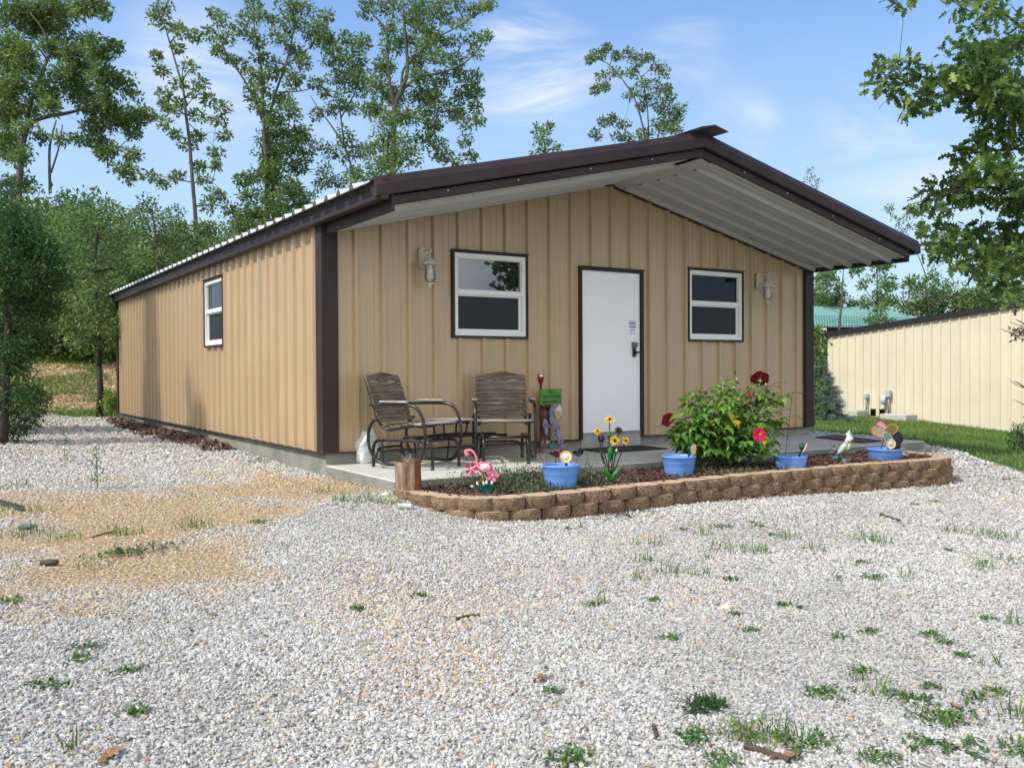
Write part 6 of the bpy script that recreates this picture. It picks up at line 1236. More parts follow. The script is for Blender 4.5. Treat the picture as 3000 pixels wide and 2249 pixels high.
# fallen dry wire-like stems in front of the wall
mb = MB(); q = Vector(on_ground(1850, 1520))
for k in range(9): a_ = rr.uniform(-.5, 3.3); l = rr.uniform(.12, .34); mb.tube(smooth_path([Vector((0, 0, .01)), Vector((math.cos(a_)*l*.5, math.sin(a_)*l*.3, rr.uniform(.03, .10))), Vector((math.cos(a_)*l, math.sin(a_)*l*.5, rr.uniform(.0, .04)))], 3), .0022, 4)
tag(mb.build('dry_stems', STK, loc=tuple(q)), 'tangle of thin dry stems on the gravel at the foot of the wall', 'twigs')

# ------------------------------------------------------------------ neighbouring buildings
NX = 22.6; nb_ = thing('metal_building', 'long cream ribbed metal building with black roof edge across the lawn', 'building', (0, 0, 0))
y0n, yr, y1n = 11.85, 4.7, -2.45
def nz(y): e = 1.93; return e+(2.60-e)*(1-abs(y-yr)/(y0n-yr))
mb = ribbed_wall(rib_profile(y0n-y1n, .22), (NX, y0n, 0), (0, -1, 0), (-1, 0, 0), lambda s: nz(y0n-s), z0=-1.5)
screws(mb, (NX, y0n, 0), (0, -1, 0), (-1, 0, 0), [(.82, 1, .07), (1.45, 3, .07), (-.10, 3, .07), (2.2, 3, .07)], .22, y0n-y1n)
mb.build('wall', [M_CREAM, M_SCREW], nb_)
ribbed_wall(rib_profile(20, .22), (NX, y0n, 0), (1, 0, 0), (0, 1, 0), lambda s: 1.93, z0=-1.5).build('wall', M_CREAM, nb_)
ribbed_wall(rib_profile(20, .22), (NX, y1n, 0), (1, 0, 0), (0, -1, 0), lambda s: 1.93, z0=-1.8).build('wall', M_CREAM, nb_)
mb = MB(); M_CHAR = mat('charcoal_metal', lin(.022, .017, .022), .4)
for sa, sb in ((y0n+.25, yr), (y1n-.25, yr)):
    z_a = nz(sa); z_b = nz(sb)
    for (dx0, dx1, d0, d1) in ((-.09, -.04, -.01, .155),):
        mb.add([(NX+dx, y, z) for dx in (dx0, dx1) for y, z in ((sa, z_a+d0), (sb, z_b+d0), (sb, z_b+d1), (sa, z_a+d1))], [(0, 1, 2, 3), (7, 6, 5, 4), (0, 4, 5, 1), (3, 2, 6, 7), (0, 3, 7, 4)])
mb.build('rake_trim', M_CHAR, nb_)
mb = MB()
for sa, sb in ((y0n+.25, yr), (y1n-.25, yr)): mb.add([(NX-.10, sa, nz(sa)+.16), (NX-.10, sb, nz(sb)+.16), (NX+20, sb, nz(sb)+.16), (NX+20, sa, nz(sa)+.16)], [(0, 1, 2, 3)])
mb.build('roof', M_CHAR, nb_)
mb = MB(); mb.box(NX-.05, y0n-.03, -1.2, NX+.12, y0n+.10, 1.96); mb.build('corner_trim', M_CHAR, nb_)
# utility boxes on its wall
Z7 = lambda x, y: (2300+x/2.3686, 700+y/2.3686)
M_BOXG = mat('grey_box', lin(.40, .43, .44), .5, noise=.1)
def wallbox(label, x0, y0, x1, y1, cx, cy, name='electrical_box'):
    a = at_x(*Z7(x0, y0), NX-.04); b = at_x(*Z7(x1, y1), NX-.04); t = thing(name, label, 'utility box', (NX-.04, (a[1]+b[1])/2, (a[2]+b[2])/2)); w = abs(a[1]-b[1])/2; h = abs(a[2]-b[2])/2
    mb = MB(); mb.bbox(-.12, -w, -h, .0, w, h, .01); mb.bbox(-.13, -w*.75, -h*.8, -.12, w*.75, h*.5, .003); mb.build('box', M_BOXG, t)
    c = at_x(*Z7(cx, cy), NX-.04); mb = MB(); mb.tube([(-.05, 0, -h), (-.05, 0, c[2]-t.location.z)], .028, 8); mb.build('conduit', mat('grey_pipe', lin(.22, .23, .23), .5), t)
wallbox('small grey electrical box on the cream wall, left one of the two', 556, 1073, 585, 1105, 578, 1212); wallbox('taller grey electrical box with light cover on the cream wall, right one of the two', 709, 1048, 741, 1098, 713, 1212)
a = at_x(*Z7(682, 1085), NX-.15); b = at_x(*Z7(684, 1185), NX-.15); t = thing('hose_bib', 'white pipe with a blue capped valve between the grey boxes on the cream wall', 'pipe', (NX-.15, a[1], b[2])); mb = MB(); hh = a[2]-b[2]; mb.tube([(0, 0, hh*.0), (0, 0, hh*.4)], .035, 10); mb.cm = 1; mb.tube([(0, 0, hh*.42), (0, 0, hh)], .075, 12); mb.build('pipe', [mat('white_pipe', lin(.65, .65, .62), .4), mat('pale_blue_cap', lin(.50, .58, .66), .4)], t)
for lab, (x, ya, yb) in (('black capped pipe stub left of the white pipe', (611, 1178, 1215)), ('black capped pipe stub under the white pipe', (674, 1180, 1208))):
    a = at_x(*Z7(x, ya), NX-.35); b = at_x(*Z7(x, yb+12), NX-.35); mb = MB(); mb.lathe([(0, 0), (.085, 0), (.085, a[2]-b[2]-.03), (.095, a[2]-b[2]-.03), (.095, a[2]-b[2]), (0, a[2]-b[2])], 14); tag(mb.build('pipe_stub', M_BLACK, loc=tuple(b)), lab, 'pipe', 'black pipe stubs by the cream building')
for lab, x0, x1, yt, yb, dx in (('low concrete pad box with a grey side near the pipe stubs', 655, 838, 1212, 1250, .9), ('low pale concrete slab beside the spruce', 415, 498, 1187, 1212, .7)):
    a = at_x(*Z7(x0, yb), NX-dx); b = at_x(*Z7(x1, yb), NX-dx); c = at_x(*Z7(x0, yt), NX-dx); mb = MB(); mb.bbox(0, min(a[1], b[1]), a[2]-.15, .6, max(a[1], b[1]), c[2], .02); tag(mb.build('concrete_pad', mat('pale_concrete', lin(.42, .42, .38), .9, noise=.15), loc=(NX-dx, 0, 0)), lab, 'concrete pad')

# green-roofed barn far behind
barn = thing('barn', 'far barn with a teal green ribbed metal roof behind the tan building', 'barn')
def bd(x, y, d): return at_d(*Z7(x, y), d)
M_TEALR = mat('teal_roof', lin(.17, .33, .28), .45, spec=.4, noise=.08, nscale=1); D0 = 46.
rid = [bd(-800, 440, D0+5), bd(640, 484, D0+5)]; brk = [bd(-800, 505, D0+2), bd(885, 543, D0+2)]; eav = [bd(-800, 607, D0), bd(900, 612, D0)]
rid[1] = bd(660, 483, D0+5)
def rib_sheet(A0, A1, B0, B1, n, h):
    A0, A1, B0, B1 = map(Vector, (A0, A1, B0, B1)); nn = (A1-A0).cross(B0-A0).normalized(); nn = nn if nn.z > 0 else -nn; mb = MB(); prof = []
    for i in range(n):
        for f, o in ((0, 0), (.55, 0), (.68, h), (.82, h), (.95, 0)): prof.append(((i+f)/n, o))
    prof.append((1, 0)); vs = []
    for t_, o in prof: vs += [A0.lerp(A1, t_)+nn*o, B0.lerp(B1, t_)+nn*o]
    mb.add(vs, [(2*i, 2*i+2, 2*i+3, 2*i+1) for i in range(len(prof)-1)]); return mb
rib_sheet(rid[0], rid[1], brk[0], brk[1], 90, .05).build('roof', M_TEALR, barn); rib_sheet(brk[0], brk[1], eav[0], eav[1], 90, .08).build('roof', M_TEALR, barn)
mb = MB(); v = [Vector(eav[0]), Vector(eav[1])]; off = Vector(CF)*.4; mb.add([tuple(p+off) for p in v]+[tuple(p+off-Vector((0, 0, 4))) for p in v], [(0, 1, 3, 2)]); e_ = [rid[1], brk[1], eav[1]]; mb.add([tuple(Vector(p)-Vector(CR)*.02) for p in e_]+[tuple(Vector(eav[1])-Vector(CR)*.02-Vector((0, 0, 4)))]+[tuple(Vector(eav[1])+Vector(CF)*9-Vector((0, 0, 4)))], [(0, 1, 2, 3, 4)]); mb.build('wall', mat('dark_red_wall', lin(.07, .035, .03), .8, noise=.2), barn)
mb = MB(); a = Vector(bd(247, 618, D0-.2)); b = Vector(bd(288, 640, D0-.2)); r_ = Vector(CR)*((b-a).dot(Vector(CR))); hgt = Vector((0, 0, 1.2)); mb.add([tuple(a), tuple(a+r_), tuple(a+r_-hgt), tuple(a-hgt)], [(0, 1, 2, 3)]); wf = mb.build('window', M_VINYL, barn)
for k in (0, 1): mb = MB(); p0 = a+r_*(.08+.48*k)-Vector((0, 0, .08))-Vector(CF)*.02; w_ = r_*.36; mb.add([tuple(p0), tuple(p0+w_), tuple(p0+w_-hgt*.8), tuple(p0-hgt*.8)], [(0, 1, 2, 3)]); mb.build('pane', M_PANED, wf)

# ------------------------------------------------------------------ trees
def leafmat(name, c0, c1, c2, c3, tr=.38): return tintmat(name, [(0, c0), (.4, c1), (.8, c2), (1, c3)], .5, translucent=tr, spec=.35)
M_OAK = leafmat('oak_leaf', lin(0.052, 0.090, 0.028), lin(0.119, 0.187, 0.053), lin(0.215, 0.299, 0.095), lin(0.363, 0.365, 0.137))
M_OAKD = leafmat('dark_oak_leaf', lin(0.028, 0.061, 0.018), lin(0.074, 0.134, 0.033), lin(0.166, 0.256, 0.051), lin(0.320, 0.422, 0.090))
M_BUSHL = leafmat('underbrush_leaf', lin(0.054, 0.102, 0.033), lin(0.122, 0.198, 0.061), lin(0.230, 0.320, 0.115), lin(0.384, 0.448, 0.192))
M_LIME = leafmat('lime_leaf', lin(.05, .10, .01), lin(.13, .22, .025), lin(.22, .33, .05), lin(.32, .40, .08))
M_CEDAR = leafmat('cedar_spray', lin(0.014, 0.046, 0.014), lin(0.037, 0.098, 0.025), lin(0.077, 0.169, 0.039), lin(0.143, 0.246, 0.062), .25)
M_SPRUCE = leafmat('spruce_needle', lin(0.045, 0.077, 0.064), lin(0.115, 0.179, 0.154), lin(0.243, 0.333, 0.282), lin(0.384, 0.474, 0.410), .15)
M_BARK = mat('grey_bark', lin(.05, .043, .036), .92, bump=1., bscale=14, col2=lin(.13, .115, .10), nscale=6)
M_BARKD = mat('dark_bark', lin(.035, .028, .022), .92, bump=1., bscale=14, noise=.4, nscale=6)
KITE = np.array([(0, 0, 0), (-.5, .45, .08), (0, 1, -.05), (.5, .45, .08)])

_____

- **Problem details**
Write out nothing but the lines from the start of the data through the line with "tag(mb.build('dry_stems', STK, loc=tuple(q)), 'tangle". Leave out the pictures.

- **Completed task**
Write part 6 of the bpy script that recreates this picture. It picks up at line 1236. More parts follow. The script is for Blender 4.5. Treat the picture as 3000 pixels wide and 2249 pixels high.
# fallen dry wire-like stems in front of the wall
mb = MB(); q = Vector(on_ground(1850, 1520))
for k in range(9): a_ = rr.uniform(-.5, 3.3); l = rr.uniform(.12, .34); mb.tube(smooth_path([Vector((0, 0, .01)), Vector((math.cos(a_)*l*.5, math.sin(a_)*l*.3, rr.uniform(.03, .10))), Vector((math.cos(a_)*l, math.sin(a_)*l*.5, rr.uniform(.0, .04)))], 3), .0022, 4)
tag(mb.build('dry_stems', STK, loc=tuple(q)), 'tangle of thin dry stems on the gravel at the foot of the wall', 'twigs')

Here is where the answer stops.